Rifleman Korff next does his bit in numerous patrols and plays a part in operations Protea and Daisy and has another brush or two with justice – but read the book to get the detail. As can be seen from the quotes above, 19 with a bullet is well crafted and a most enjoyable read. It is also well illustrated with photographs taken by Korff or featuring the author, thereby enhancing authenticity.          
There are some obvious and avoidable errors however. Korff places the Boer War in 1903. In fact it raged from 1899 to May 1902. He also identifies the standard SA Army fragmentation grenade as the M27. It is actually the M26. Oversights of this nature, while regrettable, does not matter much, especially not to the layman reader.

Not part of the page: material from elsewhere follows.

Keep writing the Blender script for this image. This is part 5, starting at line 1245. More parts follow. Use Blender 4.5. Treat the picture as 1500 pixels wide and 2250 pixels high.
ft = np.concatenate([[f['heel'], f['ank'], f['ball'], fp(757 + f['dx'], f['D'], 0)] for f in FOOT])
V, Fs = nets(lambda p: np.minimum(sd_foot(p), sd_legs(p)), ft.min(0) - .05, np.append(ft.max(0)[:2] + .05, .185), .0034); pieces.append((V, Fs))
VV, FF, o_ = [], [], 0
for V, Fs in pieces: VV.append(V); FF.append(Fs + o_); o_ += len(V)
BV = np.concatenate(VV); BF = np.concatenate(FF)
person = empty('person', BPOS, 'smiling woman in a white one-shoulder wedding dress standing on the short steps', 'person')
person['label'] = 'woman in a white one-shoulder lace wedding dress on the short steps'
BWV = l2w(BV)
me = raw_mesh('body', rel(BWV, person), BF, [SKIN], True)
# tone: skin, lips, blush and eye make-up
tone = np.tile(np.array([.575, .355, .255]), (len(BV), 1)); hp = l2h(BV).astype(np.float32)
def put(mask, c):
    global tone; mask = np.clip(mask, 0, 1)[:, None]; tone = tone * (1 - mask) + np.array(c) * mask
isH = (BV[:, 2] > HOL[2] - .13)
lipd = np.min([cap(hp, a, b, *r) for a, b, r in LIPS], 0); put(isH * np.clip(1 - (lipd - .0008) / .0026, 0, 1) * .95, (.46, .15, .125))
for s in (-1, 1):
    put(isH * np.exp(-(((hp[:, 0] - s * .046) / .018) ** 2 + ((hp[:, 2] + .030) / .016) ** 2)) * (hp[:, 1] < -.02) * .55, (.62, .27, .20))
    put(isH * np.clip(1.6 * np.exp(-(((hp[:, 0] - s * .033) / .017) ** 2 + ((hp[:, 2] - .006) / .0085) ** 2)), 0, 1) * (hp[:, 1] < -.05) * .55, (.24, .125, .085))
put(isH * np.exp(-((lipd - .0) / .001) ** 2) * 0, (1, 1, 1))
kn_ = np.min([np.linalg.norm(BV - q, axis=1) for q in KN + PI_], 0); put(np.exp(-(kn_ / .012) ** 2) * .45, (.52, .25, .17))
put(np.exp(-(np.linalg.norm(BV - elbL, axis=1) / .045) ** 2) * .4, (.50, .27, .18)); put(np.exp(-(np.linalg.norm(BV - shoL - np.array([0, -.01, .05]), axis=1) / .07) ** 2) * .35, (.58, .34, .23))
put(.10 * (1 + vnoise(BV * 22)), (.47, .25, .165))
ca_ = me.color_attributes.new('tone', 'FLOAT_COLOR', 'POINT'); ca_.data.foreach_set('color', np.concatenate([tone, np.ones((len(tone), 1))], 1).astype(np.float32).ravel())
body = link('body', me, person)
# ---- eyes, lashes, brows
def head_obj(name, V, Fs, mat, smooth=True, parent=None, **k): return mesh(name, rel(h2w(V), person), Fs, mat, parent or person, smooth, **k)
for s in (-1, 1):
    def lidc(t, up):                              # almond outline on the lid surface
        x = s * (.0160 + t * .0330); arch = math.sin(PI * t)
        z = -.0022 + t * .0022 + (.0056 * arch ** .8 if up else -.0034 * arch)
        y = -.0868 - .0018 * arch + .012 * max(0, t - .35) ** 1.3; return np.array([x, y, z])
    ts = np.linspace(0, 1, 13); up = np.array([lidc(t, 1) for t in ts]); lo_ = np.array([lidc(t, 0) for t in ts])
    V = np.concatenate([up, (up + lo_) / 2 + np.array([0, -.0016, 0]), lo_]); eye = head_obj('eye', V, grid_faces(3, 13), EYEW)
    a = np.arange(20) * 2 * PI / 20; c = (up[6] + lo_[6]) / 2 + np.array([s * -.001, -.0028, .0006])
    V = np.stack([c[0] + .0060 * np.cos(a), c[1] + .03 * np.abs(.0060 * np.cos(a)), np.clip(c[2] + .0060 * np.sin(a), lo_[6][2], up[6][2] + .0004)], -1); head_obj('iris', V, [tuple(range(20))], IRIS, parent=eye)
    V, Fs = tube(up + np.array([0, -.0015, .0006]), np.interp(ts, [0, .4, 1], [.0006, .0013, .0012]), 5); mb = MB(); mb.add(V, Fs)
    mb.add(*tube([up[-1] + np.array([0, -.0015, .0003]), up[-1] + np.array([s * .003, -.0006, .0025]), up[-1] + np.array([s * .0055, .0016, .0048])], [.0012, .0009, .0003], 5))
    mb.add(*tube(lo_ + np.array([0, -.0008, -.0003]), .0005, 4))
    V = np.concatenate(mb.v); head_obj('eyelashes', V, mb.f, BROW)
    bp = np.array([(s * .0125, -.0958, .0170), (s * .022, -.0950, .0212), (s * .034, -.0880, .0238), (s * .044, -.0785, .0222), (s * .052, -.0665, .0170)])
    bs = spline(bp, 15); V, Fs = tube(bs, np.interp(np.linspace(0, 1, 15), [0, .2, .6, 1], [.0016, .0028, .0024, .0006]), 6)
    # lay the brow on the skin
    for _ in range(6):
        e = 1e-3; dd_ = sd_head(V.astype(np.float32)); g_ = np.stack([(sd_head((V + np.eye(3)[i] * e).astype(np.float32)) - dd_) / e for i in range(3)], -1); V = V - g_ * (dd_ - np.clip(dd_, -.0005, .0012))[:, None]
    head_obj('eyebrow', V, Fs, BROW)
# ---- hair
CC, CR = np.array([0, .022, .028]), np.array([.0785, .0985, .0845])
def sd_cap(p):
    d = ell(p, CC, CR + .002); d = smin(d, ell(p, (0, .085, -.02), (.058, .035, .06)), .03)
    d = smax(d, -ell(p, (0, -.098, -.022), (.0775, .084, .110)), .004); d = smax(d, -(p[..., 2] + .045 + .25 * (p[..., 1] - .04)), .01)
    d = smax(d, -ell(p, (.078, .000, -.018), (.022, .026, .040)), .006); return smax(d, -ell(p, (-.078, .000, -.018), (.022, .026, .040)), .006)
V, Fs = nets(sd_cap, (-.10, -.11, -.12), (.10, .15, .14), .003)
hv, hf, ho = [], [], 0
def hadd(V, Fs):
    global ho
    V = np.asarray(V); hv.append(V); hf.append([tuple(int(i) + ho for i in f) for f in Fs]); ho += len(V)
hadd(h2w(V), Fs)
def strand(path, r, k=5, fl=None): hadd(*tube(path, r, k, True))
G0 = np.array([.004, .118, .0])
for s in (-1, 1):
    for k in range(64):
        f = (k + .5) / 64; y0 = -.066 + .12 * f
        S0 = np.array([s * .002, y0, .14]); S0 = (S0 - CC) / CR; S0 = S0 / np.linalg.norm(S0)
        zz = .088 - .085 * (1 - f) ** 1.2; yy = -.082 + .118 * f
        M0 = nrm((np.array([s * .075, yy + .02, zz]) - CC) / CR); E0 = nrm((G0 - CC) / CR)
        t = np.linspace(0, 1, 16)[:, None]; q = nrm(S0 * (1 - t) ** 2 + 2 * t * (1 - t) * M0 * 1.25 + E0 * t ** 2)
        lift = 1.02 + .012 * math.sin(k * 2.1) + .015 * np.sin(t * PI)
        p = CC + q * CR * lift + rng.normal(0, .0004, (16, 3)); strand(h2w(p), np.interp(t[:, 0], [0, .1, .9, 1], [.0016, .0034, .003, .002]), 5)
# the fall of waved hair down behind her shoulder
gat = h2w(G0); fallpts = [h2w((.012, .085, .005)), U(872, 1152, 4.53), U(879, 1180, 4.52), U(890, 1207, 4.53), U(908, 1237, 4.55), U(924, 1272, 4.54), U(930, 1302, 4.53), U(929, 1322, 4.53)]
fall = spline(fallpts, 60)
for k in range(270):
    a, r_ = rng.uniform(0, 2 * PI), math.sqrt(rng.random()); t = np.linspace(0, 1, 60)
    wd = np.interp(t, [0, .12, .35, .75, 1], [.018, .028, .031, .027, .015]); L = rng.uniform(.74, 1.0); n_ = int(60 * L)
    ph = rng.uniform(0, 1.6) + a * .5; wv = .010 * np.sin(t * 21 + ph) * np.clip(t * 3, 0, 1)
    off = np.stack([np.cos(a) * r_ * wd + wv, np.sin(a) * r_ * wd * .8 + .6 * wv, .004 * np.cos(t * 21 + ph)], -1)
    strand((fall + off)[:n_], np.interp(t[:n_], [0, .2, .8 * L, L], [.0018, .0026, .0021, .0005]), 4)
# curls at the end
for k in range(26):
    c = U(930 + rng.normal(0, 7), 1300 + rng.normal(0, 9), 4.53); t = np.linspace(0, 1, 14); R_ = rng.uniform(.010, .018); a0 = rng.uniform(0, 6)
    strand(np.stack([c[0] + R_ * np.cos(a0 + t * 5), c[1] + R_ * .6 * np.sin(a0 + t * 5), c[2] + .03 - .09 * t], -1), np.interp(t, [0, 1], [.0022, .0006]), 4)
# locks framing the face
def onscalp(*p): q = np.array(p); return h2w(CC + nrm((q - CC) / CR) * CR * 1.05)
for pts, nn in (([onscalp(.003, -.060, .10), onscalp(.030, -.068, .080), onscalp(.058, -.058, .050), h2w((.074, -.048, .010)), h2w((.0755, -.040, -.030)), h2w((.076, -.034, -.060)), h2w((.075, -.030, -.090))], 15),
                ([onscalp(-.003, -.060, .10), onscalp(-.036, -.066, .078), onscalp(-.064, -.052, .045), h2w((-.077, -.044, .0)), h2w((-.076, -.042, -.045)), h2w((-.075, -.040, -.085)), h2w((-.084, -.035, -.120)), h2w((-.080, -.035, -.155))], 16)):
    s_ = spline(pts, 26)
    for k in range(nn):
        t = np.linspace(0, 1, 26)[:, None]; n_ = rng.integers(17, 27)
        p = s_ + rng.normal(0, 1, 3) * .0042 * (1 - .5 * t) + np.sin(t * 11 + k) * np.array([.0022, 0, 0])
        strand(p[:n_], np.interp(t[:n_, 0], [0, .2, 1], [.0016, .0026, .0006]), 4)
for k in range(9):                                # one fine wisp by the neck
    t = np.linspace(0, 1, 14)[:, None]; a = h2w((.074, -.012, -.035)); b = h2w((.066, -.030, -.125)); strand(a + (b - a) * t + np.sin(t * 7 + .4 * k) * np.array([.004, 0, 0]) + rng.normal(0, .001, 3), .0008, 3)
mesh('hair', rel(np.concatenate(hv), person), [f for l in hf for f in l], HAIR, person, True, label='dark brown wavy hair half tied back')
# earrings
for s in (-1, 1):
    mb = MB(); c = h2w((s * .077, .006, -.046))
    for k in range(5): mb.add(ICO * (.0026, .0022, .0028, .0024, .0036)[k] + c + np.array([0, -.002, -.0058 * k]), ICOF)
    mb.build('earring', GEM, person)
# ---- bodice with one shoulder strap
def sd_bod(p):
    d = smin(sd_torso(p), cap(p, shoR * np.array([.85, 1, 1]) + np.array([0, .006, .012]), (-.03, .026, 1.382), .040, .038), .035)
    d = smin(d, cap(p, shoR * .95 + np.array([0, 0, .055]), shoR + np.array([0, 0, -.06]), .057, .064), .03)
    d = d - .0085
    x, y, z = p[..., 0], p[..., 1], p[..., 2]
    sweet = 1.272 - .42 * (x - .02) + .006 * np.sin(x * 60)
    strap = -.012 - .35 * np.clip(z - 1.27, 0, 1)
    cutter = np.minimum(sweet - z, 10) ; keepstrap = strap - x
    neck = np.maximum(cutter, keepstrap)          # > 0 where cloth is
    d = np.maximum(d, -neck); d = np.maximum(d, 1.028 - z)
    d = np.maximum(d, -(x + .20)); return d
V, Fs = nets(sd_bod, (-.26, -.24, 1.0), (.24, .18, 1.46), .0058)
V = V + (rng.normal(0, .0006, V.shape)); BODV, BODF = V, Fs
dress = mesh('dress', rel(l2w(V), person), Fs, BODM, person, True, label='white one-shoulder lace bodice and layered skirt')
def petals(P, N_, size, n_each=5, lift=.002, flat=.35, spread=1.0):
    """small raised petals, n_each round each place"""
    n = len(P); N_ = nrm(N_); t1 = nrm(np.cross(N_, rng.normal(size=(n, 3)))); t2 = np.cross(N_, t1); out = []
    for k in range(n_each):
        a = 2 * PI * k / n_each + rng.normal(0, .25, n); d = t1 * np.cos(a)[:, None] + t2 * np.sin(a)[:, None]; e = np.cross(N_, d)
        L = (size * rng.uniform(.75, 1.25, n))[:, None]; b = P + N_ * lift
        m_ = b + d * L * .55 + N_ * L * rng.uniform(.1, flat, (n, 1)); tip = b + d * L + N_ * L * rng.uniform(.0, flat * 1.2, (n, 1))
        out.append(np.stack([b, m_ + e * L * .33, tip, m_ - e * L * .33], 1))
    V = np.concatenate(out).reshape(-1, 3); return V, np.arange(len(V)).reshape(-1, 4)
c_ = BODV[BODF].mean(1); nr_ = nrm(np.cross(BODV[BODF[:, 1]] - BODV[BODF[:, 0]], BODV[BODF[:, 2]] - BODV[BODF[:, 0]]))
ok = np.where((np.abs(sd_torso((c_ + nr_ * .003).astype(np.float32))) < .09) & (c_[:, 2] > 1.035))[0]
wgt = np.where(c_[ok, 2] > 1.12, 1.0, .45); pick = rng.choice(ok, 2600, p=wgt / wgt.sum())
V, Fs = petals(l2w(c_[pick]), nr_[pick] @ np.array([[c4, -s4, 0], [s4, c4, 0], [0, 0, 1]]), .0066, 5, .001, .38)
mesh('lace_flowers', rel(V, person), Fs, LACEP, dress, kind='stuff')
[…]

One concern I do have is the reliance on dialogue throughout. Speaking entirely for myself, I cannot reliably reconstruct a conversation I had yesterday. I would be greatly impressed if Korff can. While dialogue is a good literary technique and adds to the tension, pathos and reader`s identification with Korff, it does create doubt about accuracy and arguably moves some events from the realm of fact to fiction.